Audio-book Review
By Chet Yarbrough
Blog: awalkingdelight)
Website: chetyarbrough.blog
Build Your House Around My Body
By: Violet Kupersmith
Narrated by: Quyen Ngo

Violet Kupersmith (American Author, Taught English in the Mekong Delta on a Fulbright Program.)
This is the debut novel of Violet Kupersmith. “Build Your House Around My Body” is an interesting title that cleverly infers human life is built around women, not because of their role in birthing but because of their influence on the other half of humanity.
Kupersmith’s novel suggests the male half of humanity is more maleficent than beneficent. Women are characterized as diabolical in pursuit of revenge for their treatment as less equal human beings and sex objects of men.

Kupersmith’s story is complicated and surreal which may discourage many listeners. On the other hand, its history reminds one who may have visited Vietnam or Cambodia of Southeast Asia‘s different cultural history and mythology. Though animism and the supernatural are less present in America, Kupersmith implies they are ever-present phenomena in the lives of indigenous Vietnamese.

Animism and the supernatural are a distinct part of southeast Asian culture.
There are two main characters, but the most prominent character is Winnie, a woman of mixed southeast Asian and American parentage. She travels from America to Vietnam to become a teacher of English in an adult education class. She seems ill suited for a teacher’s job but perseveres and becomes the mistress of one of the teachers. Kupersmith’s story revolves around the disappearance of Winnie from a house in which she cohabits with this fellow teacher. The story begins with the mysterious disappearance of Winnie. Winnie becomes a vehicle of revenge through possession by a spirt who lives in the body of a dog.

French Rubber Plantation in Vietnam.
During France’s occupation of Vietnam, rubber plantations were formed by French colonists who employed Vietnamese laborers to harvest their crops.
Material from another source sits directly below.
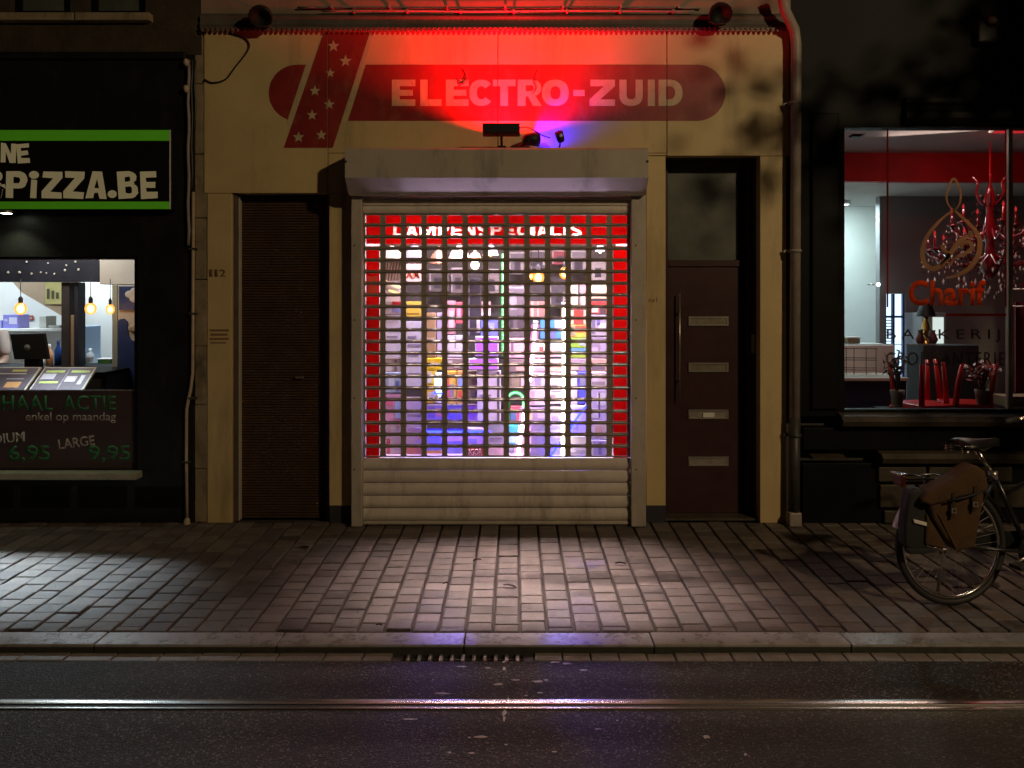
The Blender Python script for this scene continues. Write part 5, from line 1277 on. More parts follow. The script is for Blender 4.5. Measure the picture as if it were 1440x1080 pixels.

Kupersmith implies Vietnamese men and women who worked on these plantations were underpaid and abused by plantation owners.
Kupersmith implies the folly of foreign occupation of an indigenous people’s culture.

What foreign invaders often do not understand of countries they occupy is that occupiers are as likely doomed to failure as assimilation and success. Both occupied and occupier become victims of cultural ignorance. “Build Your House Around My Body” is a cultural tautology. One becomes who they are by the culture in which they live.

Kupersmith introduces soothsayers and spirits who can change their form, occupy other life forms, deform themselves, and find those who are lost while liberating or condemning those whom they choose.
Animist Celebrations in Modern Vietnam.
During Kupersmith’s explanation of colonial times, one is entertained and horrified by indigenous peoples’ belief in animist spirits who wreak havoc upon the world.
“Build Your House Around My Body” is bizarrely addictive. Winnies experience in Vietnam exposes her to poverty, sexual exploitation, and belief in a spirit world that influences, if not controls, all that happens in people’s lives. Reader/listeners of Kupersmith’s story find how potent animist and spirit-world’ belief can be while revealing the iniquity of sexual inequality.